The Fès Colloquium was initially conceived as a modest event at the periphery of the annual Fes Festival of World Sacred Music in Morocco, the Colloquium has grown to a global forum on probing issues of ethics, globalization, and poverty, and their ties to the Arab World, Europe, and beyond. Participants at the annual event include politicians, scientists, scholars, artists, development practitioners, and business leaders. Past colloquia participation have focused on central topics of education, cultural heritage, youth, and memory. Institutional partners in the forum have included the European Union, the Aga Khan Trust for Culture, the Moroccan government, and the World Bank’s DDVE.

The International Movement ATD Fourth World was founded in 1957 in France by a Catholic Priest, Joseph Wresinski (1914-1988). ATD is a non-confessional, non-profit grass-roots and advocacy organization at the origin of the United Nations’ World day for overcoming poverty (October 17). Today, ATD runs projects with the very poor in about twenty five developed and developing countries. ATD also aims at representing the poorest in national and international forums. The organization has been granted consultative status 1 with the Economic and Social Council (ECOSOC) at the United Nations.

The Women, Faith and Development Alliance (WFDA) was launched in April 2008 as a partnership between international development, faith, and women’s organizations committed to dialogue and advocacy on issues of gender equity. The lead organizational sponsors are Women Thrive Worldwide, the World Conference of Religions for Peace, InterAction, and Washington National Cathedral’s Center for Global Justice and Reconciliation. With the support of more than 70 organizations, WFDA’s goal is twofold: to bridge chasms that have existed between faith, development, and women’s organizations active in parallel and complementary areas, and to form a coalition to advocate for concerted financial commitment and policy on gender issues. DDVE provided in 2007 funding to WFDA for its dissemination and outreach efforts, including the production of a short video on empowering women.

The World Conference of Religions for Peace (WCRP) is an international coalition or representatives of global religious traditions committed to peace and development.
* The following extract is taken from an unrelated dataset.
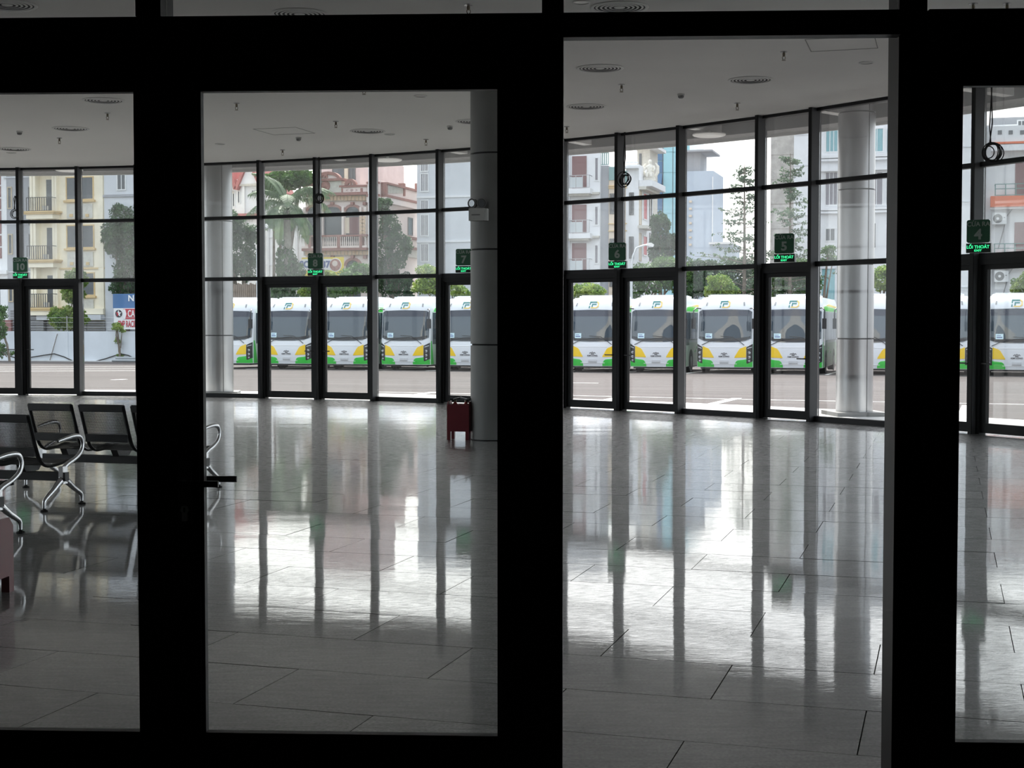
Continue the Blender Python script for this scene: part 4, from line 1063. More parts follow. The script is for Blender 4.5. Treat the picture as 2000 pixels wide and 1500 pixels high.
# white house with steep red gables
w = House('gabled_house', 'white house with steep red gables behind the column', 400, 512, 109, 352, 'render_white', depth=5)
w.wall()
for a, b, pk in ((398, 446, 300), (446, 464, 322), (470, 515, 318)):
    x0, x1 = w.sx(a), w.sx(b); xm = (x0 + x1) / 2; z0, z1 = w.z((a + b) / 2, 362), w.z((a + b) / 2, pk)
    MB().prism([(x0, z0), (x1, z0), (xm, z1)], -.25, 5).build('gable', 'render_white', w.t)
    for sx in (-1, 1):
        e_ = x0 if sx < 0 else x1
        MB().prism([(e_ + sx * .25, z0 - .3), (e_, z0 - .35), (xm, z1), (xm, z1 + .35)], -.5, 5).build('roof_slope', 'roof_tile', w.t)
for a, b, cc, d in ((452, 376, 462, 405), (466, 372, 472, 398), (493, 370, 502, 385), (410, 370, 425, 400)): w.window(a, b, cc, d, fm='white_frame', bars=0 if cc - a < 8 else 1)
x0, x1, z0, z1 = w.rect(453, 372, 461, 378); MB().prism([(x0, z0), (x1, z0), ((x0 + x1) / 2, z1)], -.09, 0).build('arch_hood', 'pale_stone', w.t)
w.slab('cornice', 'pale_stone', 448, 360, 512, 364, .3); w.slab('storey_band', 'roof_tile', 430, 418, 512, 428, .4); w.slab('downpipe', 'white_frame', 478, 364, 482, 580, .2)
x0, x1, z0, z1 = w.rect(405, 520, 560, 560)
lo = House('low_annexe', 'low pale annexe with grey pilasters behind the palm trunk', 512, 622, w, 410, 'render_white', depth=2)
lo.wall()
for a in (524, 552, 580): lo.slab('pilaster', 'render_pale', a, 420, a + 4, 585, .15)
for py in (462, 516): lo.slab('band', 'render_pale', 512, py, 622, py + 2, .12)
for a in (531, 560): lo.window(a, 552, a + 16, 590, bars=1, cross=1, fm='dark_frame')

# pink villa with ornate pediment
k = House('pink_villa', 'pink villa with ornate terracotta pediment, arches and balustrade', 598, 721, 103, 392, 'pink_pale', depth=4)
k.wall()
def arch_band(hs, xa, xb, ysp, ytop, m, wd=.22, out=.15, name='arch'):
    x0, x1 = hs.sx(xa), hs.sx(xb); xm = (x0 + x1) / 2; zs_, zt = hs.z((xa + xb) / 2, ysp), hs.z((xa + xb) / 2, ytop); a_ = (x1 - x0) / 2; b_ = zt - zs_
    m_ = MB(); n = 14; vs = []; fs = []
    for i in range(n + 1):
        t_ = math.pi * i / n
        for q, y in ((0, -out), (wd, -out), (0, .02), (wd, .02)): vs.append((xm - (a_ - q) * math.cos(t_), y, zs_ + (b_ - q) * math.sin(t_)))
    for i in range(n):
        o = 4 * i
        fs += [(o, o + 1, o + 5, o + 4), (o, o + 2, o + 6, o + 4), (o + 1, o + 3, o + 7, o + 5)]
    return m_.add(vs, fs).build(name, m, hs.t)
def arch_fill(hs, xa, xb, ysp, ytop, ybot, m, out=.04, name='arch_shade_fill'):
    x0, x1 = hs.sx(xa), hs.sx(xb); xm = (x0 + x1) / 2; zs_, zt, zb = hs.z((xa + xb) / 2, ysp), hs.z((xa + xb) / 2, ytop), hs.z((xa + xb) / 2, ybot); a_ = (x1 - x0) / 2
    poly = [(x0, zb), (x1, zb)] + [(xm + a_ * math.cos(math.pi * i / 12), zs_ + (zt - zs_) * math.sin(math.pi * i / 12)) for i in range(13)]
    return MB().prism(poly, -out, 0).build(name, m, hs.t)
for a, b in ((600, 632), (632, 672), (674, 708), (708, 722)):
    if a != 708:
        arch_fill(k, a + 3, b - 3, 412, 402, 485, 'house_pane'); arch_band(k, a, b, 413, 399, 'terracotta', .18)  # dark fill paints the shade of the recess behind arches and balusters
        arch_fill(k, a + 3, b - 3, 518, 506, 590, 'house_pane'); arch_band(k, a, b, 519, 503, 'terracotta', .2)
    xm = (a + b) / 2
    k.slab('keystone', 'terracotta', xm - 3, 395, xm + 3, 401, .25); k.slab('keystone', 'terracotta', xm - 3, 499, xm + 3, 505, .25)
for a in (597, 631, 671.5, 706, 715): 
    k.slab('column', 'pink_pale', a, 405, a + 4, 462, .3)
for j in range(6):
    for a in (707, 713): k.slab('quoin_tile', 'tile_orange', a, 423 + j * 7, a + 5, 429 + j * 7, .34)
k.slab('lit_wall', 'beige_wall', 672, 425, 684, 456, .05); 
k.slab('door_leaf', 'door_red', 684, 424, 706, 457, .06)
for (y0, y1) in ((383, 392), (490, 498)):
    k.slab('frieze', 'pale_stone', 596, y0 - 1, 722, y1 + 1, .18)
    for a in range(600, 720, 7): k.slab('frieze_tile', 'tile_orange', a, y0, a + 5.6, y1, .24)
k.slab('cornice', 'terracotta', 594, 377.5, 723, 383, .55); k.slab('cornice', 'terracotta', 596, 485, 722, 490, .5); k.slab('hand_rail', 'terracotta', 596, 459.5, 722, 463, .45); k.slab('rail_foot', 'pink_pale', 596, 481, 722, 485, .45)
for a in range(601, 720, 4):
    if 609 < a < 615 or 664 < a < 669 or 708 < a < 714: continue
    x = k.sx(a + 1.2); z0, z1 = k.z(a, 481), k.z(a, 463)
    MB().lathe([(.045, z0), (.06, z0 + (z1 - z0) * .3), (.03, z0 + (z1 - z0) * .7), (.045, z1)], 6, (x, -.38, 0)).build('baluster', 'pink_pale', k.t, 60)
for a in (609, 665, 708): k.slab('rail_post', 'terracotta', a, 462, a + 5, 485, .5)
# pediment
k.slab('parapet', 'pink_pale', 598, 362, 720, 378, .2, 1.0); k.slab('parapet_cap', 'terracotta', 596, 362, 632, 366, .3, 1.0); k.slab('parapet_cap', 'terracotta', 667, 362, 722, 366, .3, 1.0)
k.slab('pediment_block', 'pale_stone', 622, 353, 671, 377, .28, 1.0)
k.slab('pediment_cap', 'terracotta', 606, 350, 677, 354.5, .45, 1.0)
arch_fill(k, 624, 668, 351, 337, 351, 'pink_pale', .3, 'pediment_arch'); arch_band(k, 622, 670, 351, 336, 'terracotta', .22, .4, 'pediment_moulding')
for a in (596, 678):
    arch_fill(k, a, a + 22, 362, 351, 362, 'pink_pale', .25, 'volute'); arch_band(k, a, a + 22, 362, 350, 'terracotta', .2, .35, 'volute_moulding'); arch_band(k, a + 4, a + 14, 362, 355, 'terracotta', .12, .36, 'volute_scroll')
for sx in (-1, 1): arch_band(k, 637 + sx * 5 - 4, 637 + sx * 5 + 4, 348, 341, 'terracotta', .12, .42, 'scroll')
cx, cz = k.sx(641), k.z(641, 364)
MB().lathe([(.36, -.05), (.33, -.12), (.2, -.1), (.12, -.16), (.01, -.16)], 20, (cx, -.28, cz), 'y').build('medallion', 'terracotta', k.t, 40)
for a in (669.5, 708): k.slab('parapet_panel', 'terracotta', a, 368, a + 4, 376, .26)
for xm in (687, 695):
    x, z = k.sx(xm), k.z(xm, 372); q = MB(); q.tube([(x - .26, -.24, z), (x, -.24, z + .13), (x + .26, -.24, z), (x, -.24, z - .13)], .025, 4, closed=True); q.build('diamond', 'terracotta', k.t)
# pink upper block behind and receding wing
b = House('pink_upper_block', 'taller pink block with yellow pier behind the villa pediment', 618, 742, 111.5, 225, 'pink_wall', depth=3)
b.wall()
for a, c_ in ((651, 674), (683, 696)): b.window(a, 326, c_, 362, fm='dark_frame')
b.slab('yellow_pier', 'beige_wall', 675, 300, 682, 365, .1); b.slab('white_pier', 'pink_pale', 728, 300, 742, 380, .1)
wg = House('pink_wing', 'pink side wing with balustraded terraces above an ivy wall', 722, 744, k, 352, 'pink_pale', px2=822)
wg.wall(); wg.wall(h=wg.z(744, 300, True), x0=-1.5, x1=wg.w - 1.3, z0=wg.h - .2, y0=2, m='pink_wall', name='upper_wall')
for nm, m_, t_, b_, o_ in (('terrace_cap', 'terracotta', 356, 360, .5), ('terrace_panel', 'pink_pale', 360, 380, .32), ('terrace_foot', 'terracotta', 380, 385, .5), ('terrace_slab', 'pink_pale', 385, 396, .45)):
    wg.sslab(nm, m_, 745, t_, 821, b_, o_); wg.slab(nm, m_, 722, t_, 744, b_, o_)
for a in (745, 780, 812): wg.sslab('terrace_post', 'terracotta', a, 358, a + 2.5, 383, .42)
for i in range(24):
    a = 750 + i * 1.2 if i < 24 else 0
    wg.sslab('lattice_bar', 'pale_stone', a, 363, a + .5, 378, .4)
for nm, m_, t_, b_, o_ in (('lower_cap', 'terracotta', 462, 467, .45), ('lower_panel', 'pink_pale', 467, 482, .3), ('lower_slab', 'terracotta', 482, 487, .45), ('lower_soffit', 'pale_stone', 487, 502, .35)):
    wg.sslab(nm, m_, 790, t_, 820, b_, o_)
wg.swindow(797, 425, 806, 460, fm='dark_frame')
# grey building with strip windows
gb = House('strip_window_block', 'plain pale grey block with narrow strip windows behind the column', 815, 1085, 104, 245, 'render_pale', depth=3)
gb.wall()
for a, b_, n in ((290, 336, 2), (338, 375, 1), (390, 414, 1), (418, 462, 2), (475, 512, 1), (516, 556, 2)): gb.window(822, a, 838, b_, 'curtain_grey', 'white_frame', bars=3)
for py in (380, 468): gb.slab('storey_band', 'render_white', 815, py, 1085, py + 4, .08)

# white apartment house, grey pier, beige and ornate houses, receding to the right
ap = House('apartment_house', 'white apartment house with dark red doors and glass balconies', 1088, 1171, gb, 238, 'render_white', px2=1188)
ap.wall()
for yb, dt in ((378, 305), (465, 400), (540, 475)):
    ap.slab('balcony_slab', 'render_white', 1112, yb - 8, 1158, yb + 2, .9); ap.slab('balcony_foot', 'pale_stone', 1114, yb + 2, 1154, yb + 6, .7)
    ap.railing(1116, yb - 34, 1156, yb - 9, .8, 'steel', 3, .02)
    ap.slab('balcony_glass', mat('balcony_glass', (.5, .54, .55), .2), 1118, yb - 30, 1143, yb - 10, .77, -.75)
    ap.slab('balcony_door', 'door_red', 1117, dt, 1145, yb - 8, .05)
    ap.window(1160, dt + 2, 1169, yb - 24, fm='white_frame', pm='curtain_grey', bars=0)
ap.slab('downpipe', 'render_pale', 1110, 262, 1113, 560, .15)
ap.slab('storey_ledge', 'pale_stone', 1155, 376, 1171, 380, .3); ap.slab('storey_ledge', 'pale_stone', 1155, 461, 1171, 465, .3)
pr = House('grey_pier_house', 'narrow grey pier wall beside the white apartment house', 1171.5, 1188, 100.5, 324, 'render_grey', depth=3)
pr.wall(); pr.railing(1171, 298, 1188, 322, .0, 'rail_green', 4, .025)
be = House('beige_house', 'beige house with dark windows behind exit sign six', 1188.5, 1221, pr, 340, 'beige_wall', depth=3)
be.wall()
be.slab('glass_parapet', mat('glass_green', (.2, .34, .33), .2), 1189, 326, 1206, 352, .1); be.slab('glass_parapet', 'glass_green', 1207, 334, 1224, 357, .1)
for a, b_ in ((378, 418), (466, 502), (525, 560)): be.window(1190, a, 1201, b_, fm='dark_frame'); be.window(1208, a, 1219, b_, fm='dark_frame')
for py in (362, 366, 436, 450): be.slab('ledge', 'cream_trim', 1188, py, 1224, py + 2, .12)
orn = House('ornate_house', 'white ornate house with roof statue and red shutters', 1221.5, 1247, be, 322, 'render_white', px2=1274)
orn.wall()
for a, b_ in ((376, 420), (462, 505)): orn.window(1228, a, 1237, b_, fm='dark_frame')
for a, b_ in ((372, 440), (455, 510), (522, 560)):
    orn.swindow(1245 + 2, a, 1251, b_, 'beige_wall'); orn.swindow(1254.5, a + 5, 1262, b_ - 10, 'sign_red', 'white_frame'); orn.swindow(1267, a, 1271, b_, fm='dark_frame')
orn.sslab('cornice', 'render_white', 1247, 352, 1274, 364, .9); orn.sslab('cornice_foot', 'pale_stone', 1247, 364, 1274, 370, .5); orn.slab('cornice', 'render_white', 1221, 326, 1247, 330, .5)
orn.sslab('balcony', 'pale_stone', 1246, 440, 1262, 446, .6)
for a in (1222, 1230, 1238): orn.slab('parapet_bar', 'render_white', a, 316, a + 7, 319, .1)
up = House('ornate_attic', 'attic storey with flat roof above the ornate house', 1243, 1268, 109, 290, 'pale_stone', depth=3)
up.wall(); up.slab('roof_slab', 'render_white', 1240, 286, 1285, 292, 1.0, 3); up.slab('dark_opening', 'house_pane', 1247, 300, 1252, 330, .05)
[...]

Recent WCRP global fora have focused on contributions and partnerships of faith leaders and communities to achieve the MDGs. At the country-level, WCRP convenes Inter-Religious Councils of local religious leaders to undertake work on a range of initiatives, including gender, legal empowerment, conflict transformation, children and youth, sustainable development, human rights, and peace education, inter alia. DDVE participated and provided funding in 2007 to WFDA for its dissemination and outreach efforts, including the production of a short video on empowering women, and convening a high level working group to move the initiative forward.

The World Council of Churches (WCC) brings together 349 churches, denominations and church fellowships in more than 110 countries and territories representing over 560 million Christians. Part of the broader Geneva-based ecumenical movement, the WCC is engaged in issues relating to poverty reduction, including in areas such as trade liberalization, governance, and post-conflict. Since 2002, the World Bank and the International Monetary Fund have been engaged in an ongoing dialogue with the WCC. Termed “encounters,” these meetings have examined issues around institutional governance and accountability, participation of civil society in development processes, the respective roles of the public and private sector in poverty alleviation, and the challenges of globalization. Through this dialogue with WCC, the World Bank and the IMF have been encouraged to re-examine their concepts of development and evolving institutional mandates. The last “encounter” took place in Accra, Ghana in August 2008.